# What the task requires
Only lines holding the string "part" are wanted; copy each one from the material.

[BEGIN Provided records]

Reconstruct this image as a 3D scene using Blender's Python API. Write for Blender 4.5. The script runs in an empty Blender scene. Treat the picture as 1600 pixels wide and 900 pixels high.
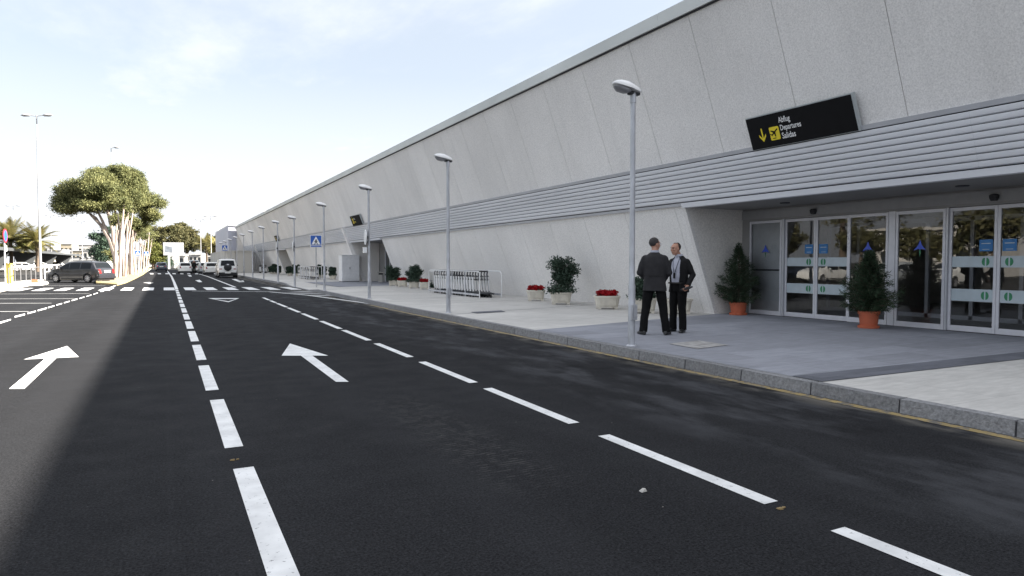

[END Provided records]
[BEGIN Provided records]

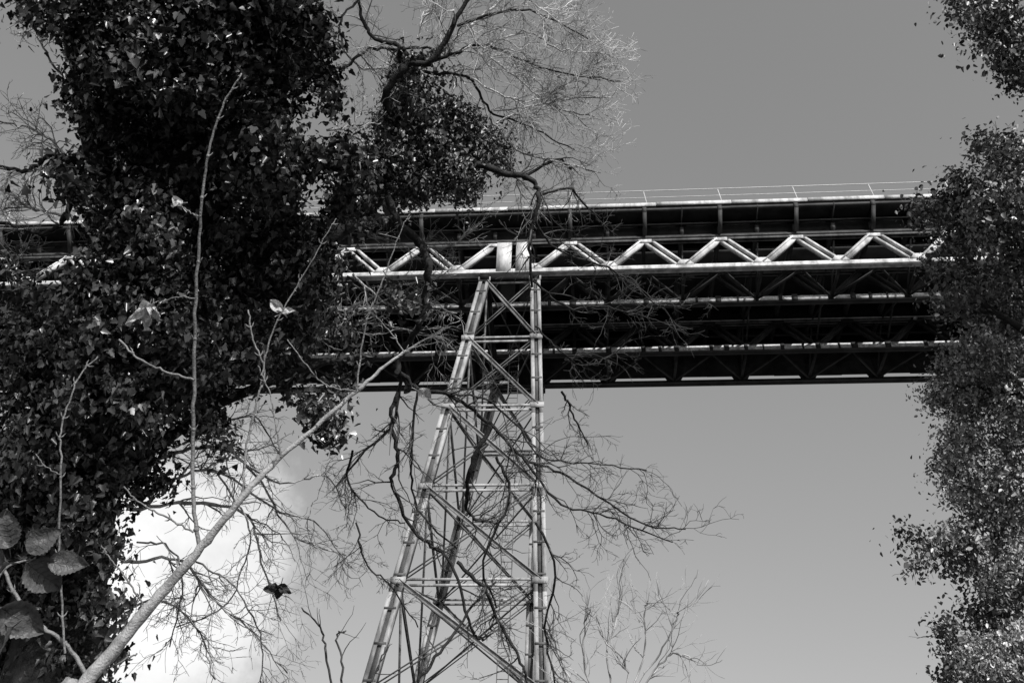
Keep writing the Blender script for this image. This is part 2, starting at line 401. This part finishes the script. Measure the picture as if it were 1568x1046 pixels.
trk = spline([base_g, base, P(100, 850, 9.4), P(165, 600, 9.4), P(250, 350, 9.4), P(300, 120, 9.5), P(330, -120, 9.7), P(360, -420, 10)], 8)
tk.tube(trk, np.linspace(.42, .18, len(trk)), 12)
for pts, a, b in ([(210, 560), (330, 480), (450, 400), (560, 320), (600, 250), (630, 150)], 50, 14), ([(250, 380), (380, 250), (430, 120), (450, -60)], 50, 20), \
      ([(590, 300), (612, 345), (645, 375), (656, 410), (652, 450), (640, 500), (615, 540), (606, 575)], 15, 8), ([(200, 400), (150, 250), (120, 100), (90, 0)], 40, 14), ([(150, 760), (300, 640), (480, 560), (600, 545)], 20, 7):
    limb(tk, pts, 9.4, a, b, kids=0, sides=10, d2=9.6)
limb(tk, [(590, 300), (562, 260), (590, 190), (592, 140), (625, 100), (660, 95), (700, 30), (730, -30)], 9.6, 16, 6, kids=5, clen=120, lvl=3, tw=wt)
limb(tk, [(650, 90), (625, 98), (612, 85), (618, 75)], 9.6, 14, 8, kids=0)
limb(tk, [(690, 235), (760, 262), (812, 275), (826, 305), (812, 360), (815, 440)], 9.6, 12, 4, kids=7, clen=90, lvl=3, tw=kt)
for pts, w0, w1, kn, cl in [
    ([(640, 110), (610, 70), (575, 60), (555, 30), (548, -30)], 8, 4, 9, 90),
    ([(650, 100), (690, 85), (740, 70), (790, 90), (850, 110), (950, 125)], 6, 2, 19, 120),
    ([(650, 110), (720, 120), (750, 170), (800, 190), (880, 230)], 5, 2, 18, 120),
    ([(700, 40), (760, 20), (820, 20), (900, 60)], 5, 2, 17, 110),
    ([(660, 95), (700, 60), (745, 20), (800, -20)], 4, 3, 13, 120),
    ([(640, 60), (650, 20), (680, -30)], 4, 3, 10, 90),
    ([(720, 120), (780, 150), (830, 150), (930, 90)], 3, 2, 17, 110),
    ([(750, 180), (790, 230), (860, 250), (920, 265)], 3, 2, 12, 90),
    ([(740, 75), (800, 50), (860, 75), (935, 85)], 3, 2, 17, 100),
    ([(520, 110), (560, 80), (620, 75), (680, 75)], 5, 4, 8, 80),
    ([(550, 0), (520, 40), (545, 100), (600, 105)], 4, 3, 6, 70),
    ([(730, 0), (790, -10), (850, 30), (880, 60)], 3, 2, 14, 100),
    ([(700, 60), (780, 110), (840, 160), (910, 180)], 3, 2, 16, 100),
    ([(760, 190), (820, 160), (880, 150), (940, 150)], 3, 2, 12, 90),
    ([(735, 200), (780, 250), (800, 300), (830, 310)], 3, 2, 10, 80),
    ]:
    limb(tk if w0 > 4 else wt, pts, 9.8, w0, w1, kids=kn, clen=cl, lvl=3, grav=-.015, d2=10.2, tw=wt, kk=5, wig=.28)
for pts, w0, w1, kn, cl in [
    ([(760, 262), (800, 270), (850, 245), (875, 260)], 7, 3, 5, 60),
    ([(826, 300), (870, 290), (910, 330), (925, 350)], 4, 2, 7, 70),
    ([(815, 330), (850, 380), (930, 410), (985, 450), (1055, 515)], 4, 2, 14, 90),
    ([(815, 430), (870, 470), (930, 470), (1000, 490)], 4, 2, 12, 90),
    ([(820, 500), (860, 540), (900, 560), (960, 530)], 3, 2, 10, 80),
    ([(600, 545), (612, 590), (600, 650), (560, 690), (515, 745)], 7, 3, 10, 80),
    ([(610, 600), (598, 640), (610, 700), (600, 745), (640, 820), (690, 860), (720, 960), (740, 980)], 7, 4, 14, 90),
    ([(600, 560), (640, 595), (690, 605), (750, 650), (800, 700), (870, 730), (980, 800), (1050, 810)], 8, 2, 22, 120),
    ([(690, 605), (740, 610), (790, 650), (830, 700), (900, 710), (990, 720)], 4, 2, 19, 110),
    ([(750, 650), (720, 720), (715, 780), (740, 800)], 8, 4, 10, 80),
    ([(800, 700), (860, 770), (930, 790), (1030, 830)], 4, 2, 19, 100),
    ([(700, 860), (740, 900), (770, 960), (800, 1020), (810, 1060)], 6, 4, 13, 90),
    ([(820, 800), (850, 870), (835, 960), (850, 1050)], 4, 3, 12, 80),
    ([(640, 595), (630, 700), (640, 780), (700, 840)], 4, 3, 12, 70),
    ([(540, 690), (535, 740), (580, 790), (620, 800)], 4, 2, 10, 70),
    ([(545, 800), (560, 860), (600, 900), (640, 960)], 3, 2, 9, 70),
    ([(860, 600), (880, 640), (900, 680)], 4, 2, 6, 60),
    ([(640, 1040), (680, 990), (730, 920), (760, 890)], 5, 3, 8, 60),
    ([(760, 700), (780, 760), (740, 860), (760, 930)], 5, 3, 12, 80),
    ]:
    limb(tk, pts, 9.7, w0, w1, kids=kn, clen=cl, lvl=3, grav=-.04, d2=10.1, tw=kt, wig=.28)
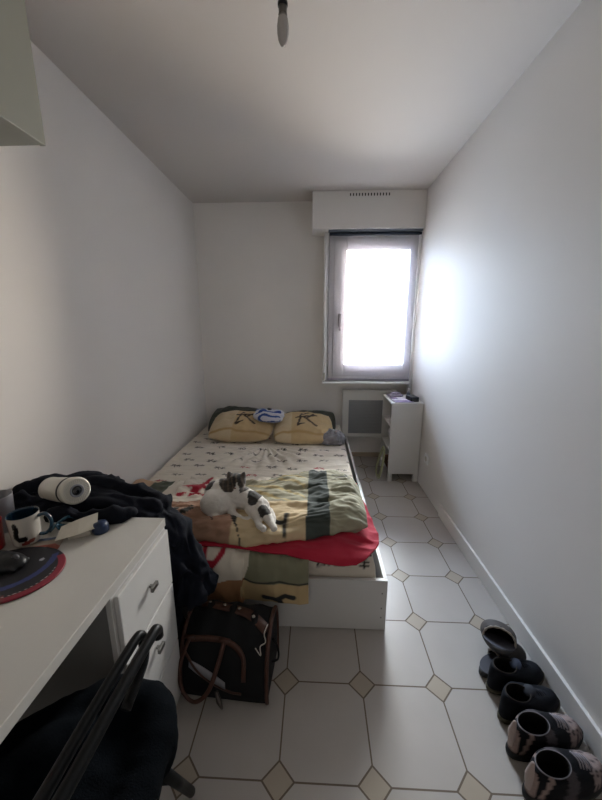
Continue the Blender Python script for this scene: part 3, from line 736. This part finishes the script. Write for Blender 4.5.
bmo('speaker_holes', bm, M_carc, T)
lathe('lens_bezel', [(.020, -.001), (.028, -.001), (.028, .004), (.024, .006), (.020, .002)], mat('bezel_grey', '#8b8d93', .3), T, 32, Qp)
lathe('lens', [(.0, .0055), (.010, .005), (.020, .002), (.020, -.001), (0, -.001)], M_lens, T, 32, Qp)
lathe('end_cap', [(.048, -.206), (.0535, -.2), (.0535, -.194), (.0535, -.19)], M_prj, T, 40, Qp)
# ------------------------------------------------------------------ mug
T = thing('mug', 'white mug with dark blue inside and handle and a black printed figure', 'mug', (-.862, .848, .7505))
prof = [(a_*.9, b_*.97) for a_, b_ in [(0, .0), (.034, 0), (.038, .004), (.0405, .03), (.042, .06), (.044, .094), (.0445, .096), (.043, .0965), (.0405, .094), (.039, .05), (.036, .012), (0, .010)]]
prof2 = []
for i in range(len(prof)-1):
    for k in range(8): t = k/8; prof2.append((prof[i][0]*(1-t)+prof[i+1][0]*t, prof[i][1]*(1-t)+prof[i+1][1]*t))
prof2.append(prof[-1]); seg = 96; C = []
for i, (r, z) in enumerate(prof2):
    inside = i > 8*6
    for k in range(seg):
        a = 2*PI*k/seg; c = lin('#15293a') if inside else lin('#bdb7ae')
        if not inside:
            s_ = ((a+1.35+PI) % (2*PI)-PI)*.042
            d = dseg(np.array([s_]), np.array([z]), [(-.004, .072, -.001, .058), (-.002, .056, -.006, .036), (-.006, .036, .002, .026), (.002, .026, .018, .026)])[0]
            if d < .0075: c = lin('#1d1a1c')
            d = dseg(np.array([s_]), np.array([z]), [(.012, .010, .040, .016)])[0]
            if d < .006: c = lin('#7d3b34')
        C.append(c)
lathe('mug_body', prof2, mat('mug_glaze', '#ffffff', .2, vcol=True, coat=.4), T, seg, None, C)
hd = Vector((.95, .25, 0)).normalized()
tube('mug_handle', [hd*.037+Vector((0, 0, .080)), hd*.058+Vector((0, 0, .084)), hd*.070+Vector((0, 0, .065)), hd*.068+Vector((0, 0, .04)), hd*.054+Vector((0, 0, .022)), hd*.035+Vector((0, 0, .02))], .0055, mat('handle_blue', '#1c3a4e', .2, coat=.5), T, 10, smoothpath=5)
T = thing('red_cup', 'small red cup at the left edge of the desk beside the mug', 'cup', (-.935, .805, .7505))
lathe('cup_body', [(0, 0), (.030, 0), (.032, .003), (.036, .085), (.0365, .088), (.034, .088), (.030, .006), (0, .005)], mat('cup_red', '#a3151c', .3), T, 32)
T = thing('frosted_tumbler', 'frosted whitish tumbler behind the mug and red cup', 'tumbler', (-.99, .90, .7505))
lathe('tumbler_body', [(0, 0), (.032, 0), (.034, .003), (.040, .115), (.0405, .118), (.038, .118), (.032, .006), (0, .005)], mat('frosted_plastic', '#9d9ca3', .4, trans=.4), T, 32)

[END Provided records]
[BEGIN Provided records]

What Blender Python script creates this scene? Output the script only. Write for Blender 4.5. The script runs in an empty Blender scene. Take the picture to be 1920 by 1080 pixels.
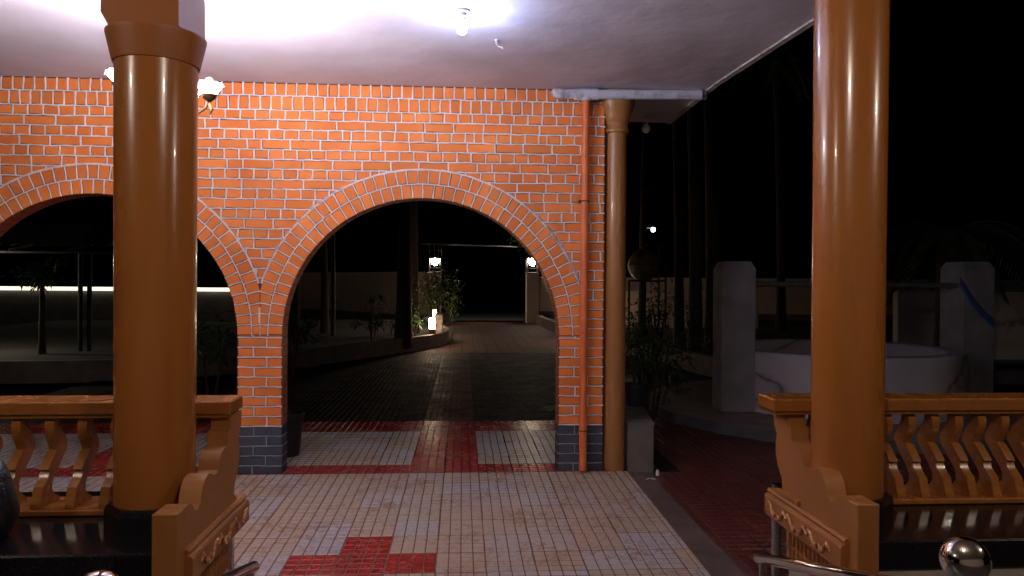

[END Provided records]

# Full answer
Keep writing the Blender script for this image. This is part 2, starting at line 401. This part finishes the script. Measure the picture as if it were 1568x1046 pixels.
Continue the Blender Python script for this scene: part 3, from line 736. This part finishes the script. Write for Blender 4.5.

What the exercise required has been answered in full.